Subcommittee to select architect for New London school projects
New London — The School Building and Maintenance Committee took the first step Friday morning in a project to renovate or rebuild the city’s middle and high schools by appointing a subcommittee to select an architect to design the new facilities.
The school construction plans involve renovating as new Bennie Dover Jackson Middle School and New London High School, and constructing a new building to house a science, technology, engineering and math middle school at the high school campus.
Though the City Council’s approval of up to $168 million in bonding to fund the construction is subject to a referendum on the Nov. 4 ballot, the state has committed to pay for the evaluation, planning and design phase of the project.
“We can start working on that now,” said Michael Passero, a city councilor who also serves as chairman of the School Building and Maintenance Committee. “We currently have a $3 million grant from the state that fully funds the architect piece of the high school project.”

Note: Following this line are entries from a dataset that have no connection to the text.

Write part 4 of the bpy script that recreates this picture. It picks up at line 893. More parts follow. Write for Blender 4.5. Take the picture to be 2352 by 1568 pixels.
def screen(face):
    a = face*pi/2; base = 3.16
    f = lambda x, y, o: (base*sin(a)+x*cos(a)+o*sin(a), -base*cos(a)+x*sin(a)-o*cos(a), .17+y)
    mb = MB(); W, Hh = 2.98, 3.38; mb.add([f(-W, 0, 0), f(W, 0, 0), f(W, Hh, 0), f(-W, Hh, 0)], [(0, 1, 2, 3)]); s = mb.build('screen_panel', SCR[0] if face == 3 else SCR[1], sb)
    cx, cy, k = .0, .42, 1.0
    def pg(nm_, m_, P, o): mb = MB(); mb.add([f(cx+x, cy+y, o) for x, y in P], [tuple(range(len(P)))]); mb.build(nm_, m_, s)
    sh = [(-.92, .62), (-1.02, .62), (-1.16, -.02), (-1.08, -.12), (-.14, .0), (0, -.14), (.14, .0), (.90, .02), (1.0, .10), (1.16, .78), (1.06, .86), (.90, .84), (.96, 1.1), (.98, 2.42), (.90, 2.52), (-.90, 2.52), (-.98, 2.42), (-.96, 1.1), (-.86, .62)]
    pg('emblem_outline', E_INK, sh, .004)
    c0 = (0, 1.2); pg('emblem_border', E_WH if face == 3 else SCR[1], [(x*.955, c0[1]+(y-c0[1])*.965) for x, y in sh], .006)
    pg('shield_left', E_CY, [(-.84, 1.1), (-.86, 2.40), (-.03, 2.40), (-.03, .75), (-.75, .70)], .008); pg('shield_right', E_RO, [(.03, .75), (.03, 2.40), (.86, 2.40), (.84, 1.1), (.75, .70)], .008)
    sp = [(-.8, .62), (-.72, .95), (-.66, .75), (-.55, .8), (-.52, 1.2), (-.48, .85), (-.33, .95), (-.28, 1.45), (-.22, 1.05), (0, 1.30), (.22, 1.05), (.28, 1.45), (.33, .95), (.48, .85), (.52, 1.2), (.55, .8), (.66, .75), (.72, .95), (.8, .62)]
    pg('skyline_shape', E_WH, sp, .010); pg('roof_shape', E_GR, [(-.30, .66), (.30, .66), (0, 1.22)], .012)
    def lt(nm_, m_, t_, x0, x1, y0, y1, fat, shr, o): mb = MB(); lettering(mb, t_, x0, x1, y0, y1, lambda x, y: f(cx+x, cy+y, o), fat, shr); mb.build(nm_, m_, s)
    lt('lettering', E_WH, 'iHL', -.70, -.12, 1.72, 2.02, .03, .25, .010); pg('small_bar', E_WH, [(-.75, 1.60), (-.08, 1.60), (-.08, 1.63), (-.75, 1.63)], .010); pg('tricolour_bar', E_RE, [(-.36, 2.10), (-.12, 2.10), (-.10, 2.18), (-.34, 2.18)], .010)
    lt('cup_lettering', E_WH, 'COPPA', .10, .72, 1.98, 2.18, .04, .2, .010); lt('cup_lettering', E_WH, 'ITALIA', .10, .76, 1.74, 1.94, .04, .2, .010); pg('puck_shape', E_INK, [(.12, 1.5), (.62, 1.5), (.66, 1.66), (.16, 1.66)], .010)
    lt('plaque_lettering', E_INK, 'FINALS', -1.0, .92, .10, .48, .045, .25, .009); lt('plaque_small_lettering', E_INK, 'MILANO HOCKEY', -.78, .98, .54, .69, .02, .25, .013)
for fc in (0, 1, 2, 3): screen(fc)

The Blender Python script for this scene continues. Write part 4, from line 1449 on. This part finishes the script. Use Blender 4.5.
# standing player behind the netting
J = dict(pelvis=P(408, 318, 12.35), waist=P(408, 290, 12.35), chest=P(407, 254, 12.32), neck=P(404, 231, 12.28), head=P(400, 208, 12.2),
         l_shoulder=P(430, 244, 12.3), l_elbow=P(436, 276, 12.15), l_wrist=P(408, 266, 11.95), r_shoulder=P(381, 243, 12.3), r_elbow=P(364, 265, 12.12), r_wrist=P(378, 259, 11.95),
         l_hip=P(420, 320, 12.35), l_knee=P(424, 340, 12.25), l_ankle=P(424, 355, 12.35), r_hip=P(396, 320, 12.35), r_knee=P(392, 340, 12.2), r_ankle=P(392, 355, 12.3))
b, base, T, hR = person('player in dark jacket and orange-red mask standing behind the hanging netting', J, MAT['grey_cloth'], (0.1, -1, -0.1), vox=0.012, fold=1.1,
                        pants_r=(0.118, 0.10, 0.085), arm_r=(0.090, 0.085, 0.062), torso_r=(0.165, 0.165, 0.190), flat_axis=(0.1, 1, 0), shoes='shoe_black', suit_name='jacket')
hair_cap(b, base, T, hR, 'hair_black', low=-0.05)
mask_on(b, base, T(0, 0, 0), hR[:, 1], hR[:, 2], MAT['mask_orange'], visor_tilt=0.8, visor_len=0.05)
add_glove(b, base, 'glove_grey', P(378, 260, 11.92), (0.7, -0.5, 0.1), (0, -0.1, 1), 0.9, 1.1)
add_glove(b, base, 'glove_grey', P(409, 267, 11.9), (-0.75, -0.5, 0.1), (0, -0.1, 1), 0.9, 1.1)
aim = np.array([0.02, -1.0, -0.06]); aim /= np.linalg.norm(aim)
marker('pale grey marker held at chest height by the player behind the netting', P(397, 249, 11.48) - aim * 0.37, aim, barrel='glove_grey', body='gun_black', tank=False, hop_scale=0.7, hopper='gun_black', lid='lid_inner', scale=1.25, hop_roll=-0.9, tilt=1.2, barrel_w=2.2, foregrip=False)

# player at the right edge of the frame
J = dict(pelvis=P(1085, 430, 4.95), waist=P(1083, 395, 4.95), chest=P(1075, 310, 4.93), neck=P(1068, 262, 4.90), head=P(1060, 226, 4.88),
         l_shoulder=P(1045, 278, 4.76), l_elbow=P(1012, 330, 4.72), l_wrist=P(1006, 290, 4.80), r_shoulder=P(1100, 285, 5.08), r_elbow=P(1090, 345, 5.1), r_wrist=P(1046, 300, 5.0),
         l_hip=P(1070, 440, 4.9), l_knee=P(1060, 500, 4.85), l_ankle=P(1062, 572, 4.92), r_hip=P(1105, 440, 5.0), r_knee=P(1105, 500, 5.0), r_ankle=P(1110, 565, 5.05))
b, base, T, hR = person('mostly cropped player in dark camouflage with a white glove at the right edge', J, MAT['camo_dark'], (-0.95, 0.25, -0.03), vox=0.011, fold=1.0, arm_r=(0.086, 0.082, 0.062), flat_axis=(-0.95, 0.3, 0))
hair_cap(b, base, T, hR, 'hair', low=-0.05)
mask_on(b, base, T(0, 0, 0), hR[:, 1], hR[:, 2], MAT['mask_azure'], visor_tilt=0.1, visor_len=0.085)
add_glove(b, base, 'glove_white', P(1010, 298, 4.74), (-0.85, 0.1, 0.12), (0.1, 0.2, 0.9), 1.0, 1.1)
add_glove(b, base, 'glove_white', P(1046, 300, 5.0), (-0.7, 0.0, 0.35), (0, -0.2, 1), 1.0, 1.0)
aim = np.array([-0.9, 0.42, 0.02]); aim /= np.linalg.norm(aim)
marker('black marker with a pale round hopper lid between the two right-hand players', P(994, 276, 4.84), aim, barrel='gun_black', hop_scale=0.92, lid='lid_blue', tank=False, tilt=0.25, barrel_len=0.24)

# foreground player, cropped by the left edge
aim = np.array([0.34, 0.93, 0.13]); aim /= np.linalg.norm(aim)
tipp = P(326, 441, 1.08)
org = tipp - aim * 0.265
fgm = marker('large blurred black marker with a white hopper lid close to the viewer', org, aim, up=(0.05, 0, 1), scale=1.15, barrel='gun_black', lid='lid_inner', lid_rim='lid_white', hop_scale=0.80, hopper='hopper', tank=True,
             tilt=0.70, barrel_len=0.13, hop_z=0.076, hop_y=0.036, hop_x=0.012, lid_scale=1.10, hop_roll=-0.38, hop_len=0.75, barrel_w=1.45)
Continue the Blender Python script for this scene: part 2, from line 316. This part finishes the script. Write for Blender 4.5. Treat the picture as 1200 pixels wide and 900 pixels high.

The architect selection subcommittee will include City Councilor Martin T. Olsen, Board of Education President Margaret Mary Curtin, Interim Superintendent Richard Foye, chief academic officer Katherine Ericson, Director of Public Works Tim Hanser, New London High School Principal William “Tommy” Thompson III, Vernon Skau from the fire marshal’s office, district facilities manager Miguel Gautier, city building official Kurt Kripas, citizens Martha Bauduccio and Kenric Handon and local architect Richard Gipstein.
“This subcommittee is going to consider all of the proposals from the architectural firms that reply to our” request for proposals, Passero said. “The subcommittee is going to be meeting to go over all the proposals, interview companies and then they’re going to come back to this body for a vote to select the architect.”
A request for proposals and qualifications will be issued by the city’s purchasing agent in about six weeks, according to a timeline provided by the Capitol Region Education Council, which serves as a consultant to the city on school construction projects.
The project, which would complete the facilities portion of the city’s transition to an all-magnet school district, is intended to address the myriad facilities problems at the high school. For more than five years, problems with the building have put the high school on probation with the agency that accredits New England secondary schools. And that agency has told the city that accreditation will be revoked if something isn’t done soon.
The Board of Education will hold an information session on the construction plans at 6:30 p.m. on Tuesday in the high school auditorium.